■ WRITTEN INSTRUCTION ■
Note each line of the listing that contains the string "cols", and copy it.

■ INPUT FOR THIS TASK ■
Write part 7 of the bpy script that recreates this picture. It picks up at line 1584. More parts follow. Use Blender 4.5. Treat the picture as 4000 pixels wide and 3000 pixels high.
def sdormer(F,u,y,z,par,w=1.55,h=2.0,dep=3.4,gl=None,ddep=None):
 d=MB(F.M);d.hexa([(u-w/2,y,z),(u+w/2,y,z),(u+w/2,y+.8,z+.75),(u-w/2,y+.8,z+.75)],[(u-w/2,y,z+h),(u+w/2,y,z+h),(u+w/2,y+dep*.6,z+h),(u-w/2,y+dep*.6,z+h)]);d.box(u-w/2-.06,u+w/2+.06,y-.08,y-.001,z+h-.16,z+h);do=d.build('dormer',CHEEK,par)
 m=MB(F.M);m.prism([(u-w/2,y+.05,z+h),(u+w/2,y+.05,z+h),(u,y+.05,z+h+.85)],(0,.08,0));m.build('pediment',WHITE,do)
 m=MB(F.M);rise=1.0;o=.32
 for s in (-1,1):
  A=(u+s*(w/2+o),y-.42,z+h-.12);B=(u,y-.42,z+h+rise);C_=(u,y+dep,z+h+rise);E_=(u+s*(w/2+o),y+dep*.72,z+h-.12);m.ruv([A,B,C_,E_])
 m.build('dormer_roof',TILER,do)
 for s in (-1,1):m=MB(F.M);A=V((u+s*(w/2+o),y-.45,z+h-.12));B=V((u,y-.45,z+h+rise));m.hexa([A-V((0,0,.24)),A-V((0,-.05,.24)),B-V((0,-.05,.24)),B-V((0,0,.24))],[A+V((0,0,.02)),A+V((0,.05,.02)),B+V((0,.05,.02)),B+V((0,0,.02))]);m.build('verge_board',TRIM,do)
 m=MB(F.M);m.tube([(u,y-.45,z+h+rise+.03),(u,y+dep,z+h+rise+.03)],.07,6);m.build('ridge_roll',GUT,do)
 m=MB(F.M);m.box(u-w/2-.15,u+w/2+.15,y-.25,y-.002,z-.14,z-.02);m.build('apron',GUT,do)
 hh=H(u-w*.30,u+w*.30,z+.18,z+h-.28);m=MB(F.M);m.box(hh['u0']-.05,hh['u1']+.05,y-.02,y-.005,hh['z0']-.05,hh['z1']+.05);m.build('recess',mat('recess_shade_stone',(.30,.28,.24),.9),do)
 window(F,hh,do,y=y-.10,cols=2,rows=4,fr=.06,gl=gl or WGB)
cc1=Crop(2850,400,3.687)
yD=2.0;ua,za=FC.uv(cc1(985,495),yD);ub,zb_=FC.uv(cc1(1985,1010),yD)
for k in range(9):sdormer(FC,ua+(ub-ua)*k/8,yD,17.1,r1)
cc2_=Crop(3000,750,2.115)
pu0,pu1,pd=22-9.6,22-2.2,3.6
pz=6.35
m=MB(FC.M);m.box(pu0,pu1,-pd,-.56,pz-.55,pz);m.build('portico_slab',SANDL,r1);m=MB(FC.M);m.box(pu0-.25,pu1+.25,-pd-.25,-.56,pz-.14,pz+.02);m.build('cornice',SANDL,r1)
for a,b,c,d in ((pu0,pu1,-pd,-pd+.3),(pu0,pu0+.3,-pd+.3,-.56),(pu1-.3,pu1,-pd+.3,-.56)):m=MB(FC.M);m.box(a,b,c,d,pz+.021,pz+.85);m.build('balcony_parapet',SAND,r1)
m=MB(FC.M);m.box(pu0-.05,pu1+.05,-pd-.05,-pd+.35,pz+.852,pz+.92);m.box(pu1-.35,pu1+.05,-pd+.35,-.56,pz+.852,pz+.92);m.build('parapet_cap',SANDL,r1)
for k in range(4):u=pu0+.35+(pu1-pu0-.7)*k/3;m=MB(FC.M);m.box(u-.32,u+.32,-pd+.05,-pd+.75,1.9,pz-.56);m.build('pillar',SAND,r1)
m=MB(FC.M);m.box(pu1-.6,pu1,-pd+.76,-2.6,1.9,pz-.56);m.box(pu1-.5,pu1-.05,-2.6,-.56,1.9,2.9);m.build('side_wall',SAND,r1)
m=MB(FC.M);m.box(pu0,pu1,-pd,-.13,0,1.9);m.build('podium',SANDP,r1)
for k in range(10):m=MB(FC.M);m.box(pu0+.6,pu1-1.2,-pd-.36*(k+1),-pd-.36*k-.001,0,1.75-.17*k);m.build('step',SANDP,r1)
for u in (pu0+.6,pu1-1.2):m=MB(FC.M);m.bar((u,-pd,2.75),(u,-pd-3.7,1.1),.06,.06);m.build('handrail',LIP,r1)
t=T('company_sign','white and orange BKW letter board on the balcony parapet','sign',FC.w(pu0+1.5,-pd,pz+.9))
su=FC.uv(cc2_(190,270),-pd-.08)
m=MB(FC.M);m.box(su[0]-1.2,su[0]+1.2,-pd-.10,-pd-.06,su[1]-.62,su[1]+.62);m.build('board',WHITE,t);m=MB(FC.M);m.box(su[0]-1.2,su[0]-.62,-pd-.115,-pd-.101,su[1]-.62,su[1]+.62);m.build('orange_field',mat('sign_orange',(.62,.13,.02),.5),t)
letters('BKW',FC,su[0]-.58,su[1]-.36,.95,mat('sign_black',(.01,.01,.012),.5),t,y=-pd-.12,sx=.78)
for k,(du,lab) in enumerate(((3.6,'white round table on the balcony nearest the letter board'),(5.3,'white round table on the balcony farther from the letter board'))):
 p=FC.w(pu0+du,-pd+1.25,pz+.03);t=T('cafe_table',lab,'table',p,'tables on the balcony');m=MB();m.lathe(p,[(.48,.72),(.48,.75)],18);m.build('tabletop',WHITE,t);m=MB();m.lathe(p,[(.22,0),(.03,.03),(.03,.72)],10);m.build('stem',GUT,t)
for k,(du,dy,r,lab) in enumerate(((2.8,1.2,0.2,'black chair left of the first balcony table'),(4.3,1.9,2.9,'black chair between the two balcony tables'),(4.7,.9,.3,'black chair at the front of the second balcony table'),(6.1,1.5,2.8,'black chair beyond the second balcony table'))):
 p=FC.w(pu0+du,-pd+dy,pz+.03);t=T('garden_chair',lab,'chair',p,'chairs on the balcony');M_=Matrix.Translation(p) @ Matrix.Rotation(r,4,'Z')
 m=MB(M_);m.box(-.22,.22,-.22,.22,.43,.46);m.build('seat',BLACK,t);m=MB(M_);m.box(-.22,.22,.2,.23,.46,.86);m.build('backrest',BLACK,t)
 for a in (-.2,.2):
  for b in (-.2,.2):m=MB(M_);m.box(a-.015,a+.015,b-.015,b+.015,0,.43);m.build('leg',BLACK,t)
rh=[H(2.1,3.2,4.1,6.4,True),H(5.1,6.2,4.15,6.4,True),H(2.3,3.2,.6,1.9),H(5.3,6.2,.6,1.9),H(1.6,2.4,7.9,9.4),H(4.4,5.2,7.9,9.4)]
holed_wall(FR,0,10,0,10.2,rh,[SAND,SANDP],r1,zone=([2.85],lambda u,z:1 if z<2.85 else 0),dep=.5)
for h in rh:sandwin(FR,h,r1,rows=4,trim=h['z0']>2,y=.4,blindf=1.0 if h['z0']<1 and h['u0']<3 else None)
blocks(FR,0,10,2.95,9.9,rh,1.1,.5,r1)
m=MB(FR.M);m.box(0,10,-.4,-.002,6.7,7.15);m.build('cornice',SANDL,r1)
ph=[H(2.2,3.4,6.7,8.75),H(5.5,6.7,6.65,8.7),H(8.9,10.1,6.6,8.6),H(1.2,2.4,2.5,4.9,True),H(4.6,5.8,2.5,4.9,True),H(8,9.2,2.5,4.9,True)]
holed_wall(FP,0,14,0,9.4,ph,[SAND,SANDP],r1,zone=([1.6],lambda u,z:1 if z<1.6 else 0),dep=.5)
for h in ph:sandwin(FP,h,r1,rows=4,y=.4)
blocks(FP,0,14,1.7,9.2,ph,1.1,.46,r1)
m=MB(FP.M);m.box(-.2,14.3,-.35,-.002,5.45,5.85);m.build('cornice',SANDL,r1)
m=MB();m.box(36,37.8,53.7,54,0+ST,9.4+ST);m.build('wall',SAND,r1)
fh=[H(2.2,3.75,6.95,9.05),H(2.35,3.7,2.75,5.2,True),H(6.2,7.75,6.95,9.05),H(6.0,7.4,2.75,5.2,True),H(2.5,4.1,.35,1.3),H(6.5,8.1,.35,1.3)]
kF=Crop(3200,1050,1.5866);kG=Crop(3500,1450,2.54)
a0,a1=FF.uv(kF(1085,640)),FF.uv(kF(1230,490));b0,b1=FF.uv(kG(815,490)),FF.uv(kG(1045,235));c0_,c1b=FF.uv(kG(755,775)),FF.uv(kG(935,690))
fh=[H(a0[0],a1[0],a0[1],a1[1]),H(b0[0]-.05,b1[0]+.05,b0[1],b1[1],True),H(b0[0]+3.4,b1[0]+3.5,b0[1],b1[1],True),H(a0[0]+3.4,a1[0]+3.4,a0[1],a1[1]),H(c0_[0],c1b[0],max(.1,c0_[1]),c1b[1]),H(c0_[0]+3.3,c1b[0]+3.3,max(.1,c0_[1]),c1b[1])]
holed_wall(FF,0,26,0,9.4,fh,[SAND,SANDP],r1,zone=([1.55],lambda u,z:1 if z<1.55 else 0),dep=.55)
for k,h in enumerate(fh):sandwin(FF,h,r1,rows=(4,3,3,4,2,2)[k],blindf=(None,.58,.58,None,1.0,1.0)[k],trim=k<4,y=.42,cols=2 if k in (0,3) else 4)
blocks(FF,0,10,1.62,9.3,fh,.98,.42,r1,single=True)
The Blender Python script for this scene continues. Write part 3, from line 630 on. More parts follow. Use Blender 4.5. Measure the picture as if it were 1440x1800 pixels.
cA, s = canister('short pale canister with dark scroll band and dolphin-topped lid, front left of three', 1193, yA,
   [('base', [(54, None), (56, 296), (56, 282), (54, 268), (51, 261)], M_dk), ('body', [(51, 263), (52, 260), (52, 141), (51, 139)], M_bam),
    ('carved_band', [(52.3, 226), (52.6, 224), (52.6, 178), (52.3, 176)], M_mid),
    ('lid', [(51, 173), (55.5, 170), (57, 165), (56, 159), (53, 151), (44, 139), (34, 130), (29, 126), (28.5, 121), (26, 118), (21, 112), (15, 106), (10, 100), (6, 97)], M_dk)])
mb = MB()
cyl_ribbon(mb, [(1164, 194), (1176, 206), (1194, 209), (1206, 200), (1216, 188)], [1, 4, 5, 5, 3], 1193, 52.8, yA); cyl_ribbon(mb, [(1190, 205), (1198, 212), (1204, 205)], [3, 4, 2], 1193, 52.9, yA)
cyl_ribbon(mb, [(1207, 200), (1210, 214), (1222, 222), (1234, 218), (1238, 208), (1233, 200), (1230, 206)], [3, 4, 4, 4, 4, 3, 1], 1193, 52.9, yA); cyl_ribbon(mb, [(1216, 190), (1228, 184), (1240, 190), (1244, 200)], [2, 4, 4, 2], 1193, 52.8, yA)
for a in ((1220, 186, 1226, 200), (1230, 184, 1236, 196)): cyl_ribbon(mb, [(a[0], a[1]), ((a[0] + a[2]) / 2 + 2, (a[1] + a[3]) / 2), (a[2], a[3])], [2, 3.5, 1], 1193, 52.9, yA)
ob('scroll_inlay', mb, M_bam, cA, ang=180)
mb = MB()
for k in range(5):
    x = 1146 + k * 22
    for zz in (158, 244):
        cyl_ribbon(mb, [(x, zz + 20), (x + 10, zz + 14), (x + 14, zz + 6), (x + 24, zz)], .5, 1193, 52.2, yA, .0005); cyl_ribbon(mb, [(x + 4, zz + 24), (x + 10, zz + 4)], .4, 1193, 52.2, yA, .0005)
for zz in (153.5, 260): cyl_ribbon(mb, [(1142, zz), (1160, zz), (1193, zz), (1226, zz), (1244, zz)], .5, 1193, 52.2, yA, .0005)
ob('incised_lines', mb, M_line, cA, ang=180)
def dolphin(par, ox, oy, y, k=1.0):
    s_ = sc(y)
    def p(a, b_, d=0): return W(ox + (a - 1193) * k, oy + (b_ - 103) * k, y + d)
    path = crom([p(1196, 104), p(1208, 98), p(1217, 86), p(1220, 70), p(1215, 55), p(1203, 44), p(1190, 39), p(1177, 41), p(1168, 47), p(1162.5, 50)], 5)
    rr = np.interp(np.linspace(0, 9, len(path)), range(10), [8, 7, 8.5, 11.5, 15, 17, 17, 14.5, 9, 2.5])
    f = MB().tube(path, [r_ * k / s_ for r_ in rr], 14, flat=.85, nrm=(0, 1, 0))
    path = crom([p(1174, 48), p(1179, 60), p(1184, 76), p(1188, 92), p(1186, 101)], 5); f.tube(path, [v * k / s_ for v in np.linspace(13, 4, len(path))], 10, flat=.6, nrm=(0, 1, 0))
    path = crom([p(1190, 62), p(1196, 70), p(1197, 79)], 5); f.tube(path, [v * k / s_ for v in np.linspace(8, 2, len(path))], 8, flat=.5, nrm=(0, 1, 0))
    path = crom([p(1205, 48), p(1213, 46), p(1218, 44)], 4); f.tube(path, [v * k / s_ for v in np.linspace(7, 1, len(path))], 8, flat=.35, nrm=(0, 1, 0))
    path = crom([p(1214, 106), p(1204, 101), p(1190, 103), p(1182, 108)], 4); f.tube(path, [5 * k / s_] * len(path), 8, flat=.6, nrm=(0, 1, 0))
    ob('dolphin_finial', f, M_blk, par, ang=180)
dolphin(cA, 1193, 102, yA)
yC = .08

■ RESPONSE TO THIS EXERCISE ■
 window(F,hh,do,y=y-.10,cols=2,rows=4,fr=.06,gl=gl or WGB)
for k,h in enumerate(fh):sandwin(FF,h,r1,rows=(4,3,3,4,2,2)[k],blindf=(None,.58,.58,None,1.0,1.0)[k],trim=k<4,y=.42,cols=2 if k in (0,3) else 4)